Count every line that holds the string "Measure", then give that number alone.

━━ Data for the task ━━

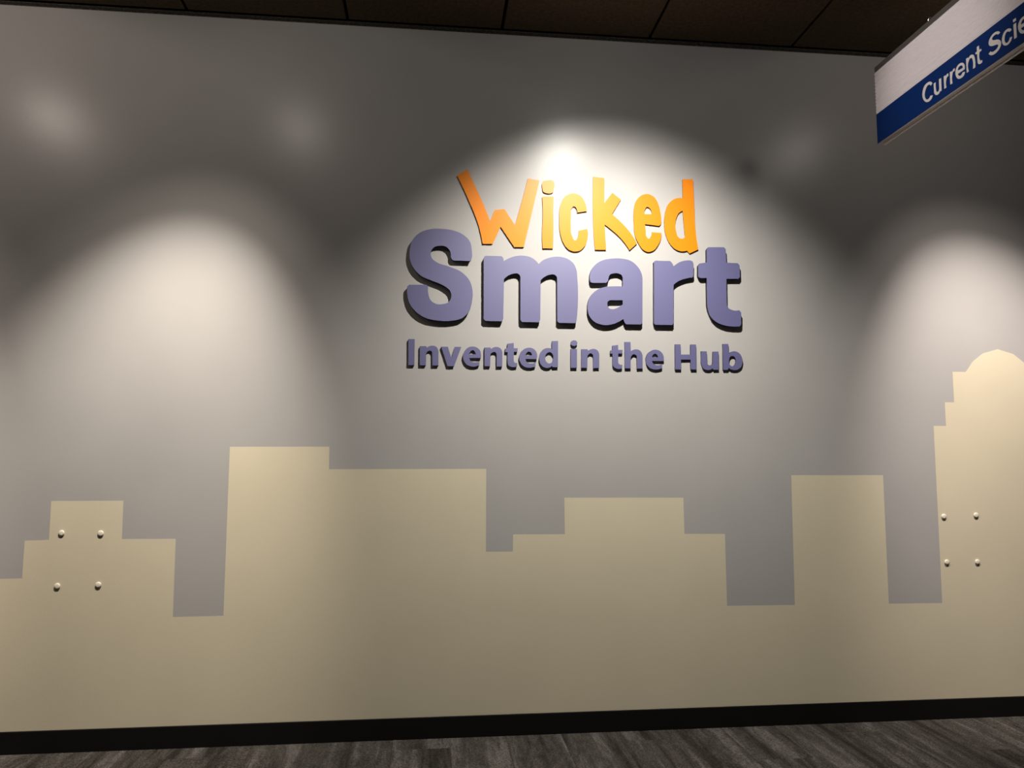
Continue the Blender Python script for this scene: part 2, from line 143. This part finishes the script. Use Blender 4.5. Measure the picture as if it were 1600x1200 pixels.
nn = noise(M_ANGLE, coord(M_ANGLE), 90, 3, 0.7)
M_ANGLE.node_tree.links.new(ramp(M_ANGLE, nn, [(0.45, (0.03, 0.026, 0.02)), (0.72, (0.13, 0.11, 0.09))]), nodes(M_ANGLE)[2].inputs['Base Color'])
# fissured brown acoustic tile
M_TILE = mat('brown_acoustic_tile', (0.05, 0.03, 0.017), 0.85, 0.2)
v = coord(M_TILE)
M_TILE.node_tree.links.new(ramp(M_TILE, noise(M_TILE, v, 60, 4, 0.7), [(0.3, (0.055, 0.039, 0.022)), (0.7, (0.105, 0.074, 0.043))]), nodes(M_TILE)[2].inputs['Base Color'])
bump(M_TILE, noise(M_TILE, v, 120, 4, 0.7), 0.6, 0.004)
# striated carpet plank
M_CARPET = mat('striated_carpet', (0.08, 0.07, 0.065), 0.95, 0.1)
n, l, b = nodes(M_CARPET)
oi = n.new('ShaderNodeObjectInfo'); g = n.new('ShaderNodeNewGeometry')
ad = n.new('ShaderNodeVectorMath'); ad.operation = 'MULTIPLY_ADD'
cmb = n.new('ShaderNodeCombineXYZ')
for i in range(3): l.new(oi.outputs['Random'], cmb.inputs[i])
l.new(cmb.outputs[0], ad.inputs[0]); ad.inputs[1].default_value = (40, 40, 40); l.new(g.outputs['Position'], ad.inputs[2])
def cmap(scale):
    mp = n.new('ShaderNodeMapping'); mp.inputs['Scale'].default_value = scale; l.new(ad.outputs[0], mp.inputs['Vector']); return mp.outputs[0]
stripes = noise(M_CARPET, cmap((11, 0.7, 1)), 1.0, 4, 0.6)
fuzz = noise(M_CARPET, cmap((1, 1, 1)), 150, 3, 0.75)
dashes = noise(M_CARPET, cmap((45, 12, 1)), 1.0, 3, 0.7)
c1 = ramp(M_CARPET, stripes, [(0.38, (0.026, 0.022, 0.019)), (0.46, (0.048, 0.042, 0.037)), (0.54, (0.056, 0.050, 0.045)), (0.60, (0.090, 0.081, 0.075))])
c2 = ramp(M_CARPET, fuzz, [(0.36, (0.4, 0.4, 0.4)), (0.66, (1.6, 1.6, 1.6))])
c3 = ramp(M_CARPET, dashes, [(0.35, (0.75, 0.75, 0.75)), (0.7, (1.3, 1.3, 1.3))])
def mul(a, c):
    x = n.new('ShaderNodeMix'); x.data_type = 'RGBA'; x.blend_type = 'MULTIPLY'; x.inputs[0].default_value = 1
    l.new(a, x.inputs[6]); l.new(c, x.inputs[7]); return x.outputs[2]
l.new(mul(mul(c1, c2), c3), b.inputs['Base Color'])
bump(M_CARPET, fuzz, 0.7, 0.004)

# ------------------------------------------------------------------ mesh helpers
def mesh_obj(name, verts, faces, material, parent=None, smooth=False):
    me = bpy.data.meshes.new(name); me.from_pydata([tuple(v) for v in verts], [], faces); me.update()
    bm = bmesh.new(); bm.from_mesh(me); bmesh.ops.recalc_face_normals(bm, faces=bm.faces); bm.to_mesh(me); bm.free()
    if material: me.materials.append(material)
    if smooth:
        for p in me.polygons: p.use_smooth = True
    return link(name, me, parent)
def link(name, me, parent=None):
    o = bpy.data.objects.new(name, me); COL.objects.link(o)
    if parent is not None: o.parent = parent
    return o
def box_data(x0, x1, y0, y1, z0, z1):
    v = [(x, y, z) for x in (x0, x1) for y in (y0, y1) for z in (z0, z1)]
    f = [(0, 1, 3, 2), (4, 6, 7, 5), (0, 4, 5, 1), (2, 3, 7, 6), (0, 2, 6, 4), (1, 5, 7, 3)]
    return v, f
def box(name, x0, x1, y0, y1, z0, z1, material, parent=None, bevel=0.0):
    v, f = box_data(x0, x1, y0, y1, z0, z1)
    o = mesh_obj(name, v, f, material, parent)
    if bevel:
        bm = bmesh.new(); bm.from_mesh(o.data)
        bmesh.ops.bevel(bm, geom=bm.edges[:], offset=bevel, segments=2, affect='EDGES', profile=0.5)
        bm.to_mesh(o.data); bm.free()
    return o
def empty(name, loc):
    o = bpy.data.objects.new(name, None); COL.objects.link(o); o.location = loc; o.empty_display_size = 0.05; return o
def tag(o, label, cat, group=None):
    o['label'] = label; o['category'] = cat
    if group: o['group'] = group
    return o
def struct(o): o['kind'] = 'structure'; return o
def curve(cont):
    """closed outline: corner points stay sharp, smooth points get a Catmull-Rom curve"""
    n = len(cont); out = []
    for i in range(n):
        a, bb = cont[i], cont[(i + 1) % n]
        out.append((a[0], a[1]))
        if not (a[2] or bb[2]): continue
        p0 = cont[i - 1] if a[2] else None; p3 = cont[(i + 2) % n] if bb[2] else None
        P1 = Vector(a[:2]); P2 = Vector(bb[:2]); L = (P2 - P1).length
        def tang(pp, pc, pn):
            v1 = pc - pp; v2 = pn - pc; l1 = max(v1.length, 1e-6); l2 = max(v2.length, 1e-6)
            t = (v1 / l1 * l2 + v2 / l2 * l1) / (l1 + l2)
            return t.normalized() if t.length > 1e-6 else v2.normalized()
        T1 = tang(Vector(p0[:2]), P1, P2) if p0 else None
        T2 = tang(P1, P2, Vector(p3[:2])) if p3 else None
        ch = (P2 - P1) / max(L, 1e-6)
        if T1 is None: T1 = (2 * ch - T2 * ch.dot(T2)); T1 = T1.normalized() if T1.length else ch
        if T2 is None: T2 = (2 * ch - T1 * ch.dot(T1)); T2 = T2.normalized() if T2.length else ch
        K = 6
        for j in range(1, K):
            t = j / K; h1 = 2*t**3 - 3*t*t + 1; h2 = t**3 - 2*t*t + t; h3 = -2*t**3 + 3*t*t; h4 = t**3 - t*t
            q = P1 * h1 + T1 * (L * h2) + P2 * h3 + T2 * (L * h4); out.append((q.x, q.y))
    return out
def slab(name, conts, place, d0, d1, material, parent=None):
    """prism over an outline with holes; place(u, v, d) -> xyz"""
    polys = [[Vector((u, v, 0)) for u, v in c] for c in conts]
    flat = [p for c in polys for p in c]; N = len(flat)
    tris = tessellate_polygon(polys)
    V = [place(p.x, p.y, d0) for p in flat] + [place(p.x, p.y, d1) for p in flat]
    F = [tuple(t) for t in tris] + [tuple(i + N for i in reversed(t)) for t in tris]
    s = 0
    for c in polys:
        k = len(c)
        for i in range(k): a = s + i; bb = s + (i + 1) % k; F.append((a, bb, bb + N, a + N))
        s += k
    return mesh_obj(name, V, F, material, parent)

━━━
━━ Data for the task ━━

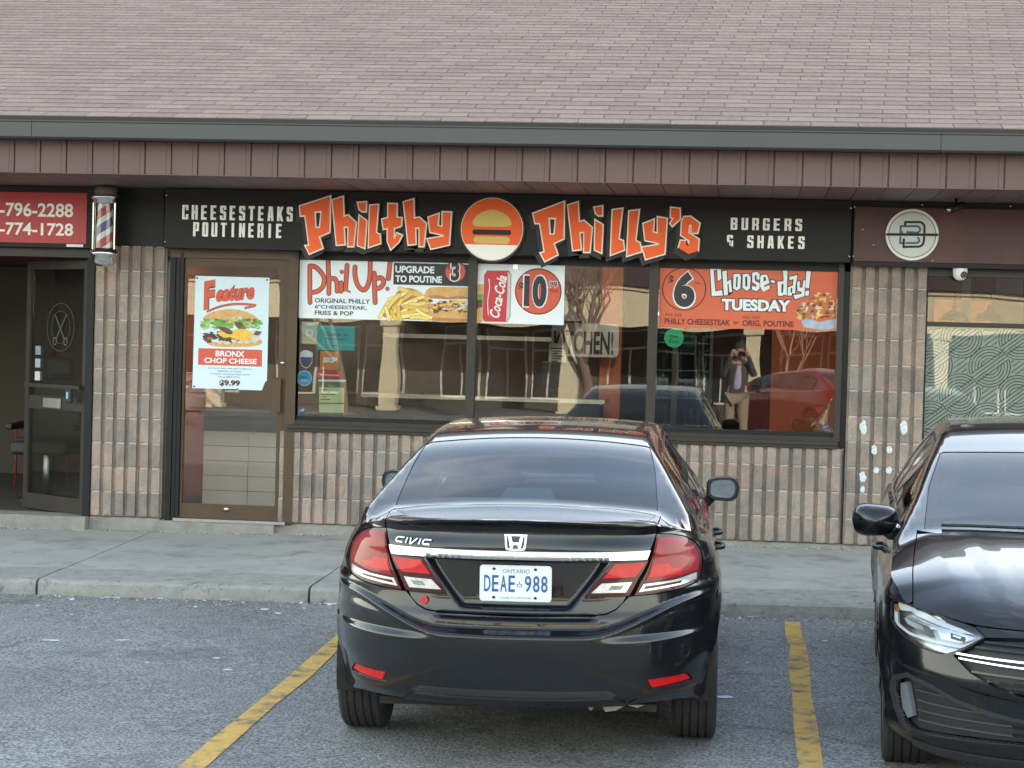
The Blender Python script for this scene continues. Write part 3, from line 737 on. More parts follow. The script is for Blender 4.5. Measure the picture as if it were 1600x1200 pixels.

━━━

● Problem solution: 2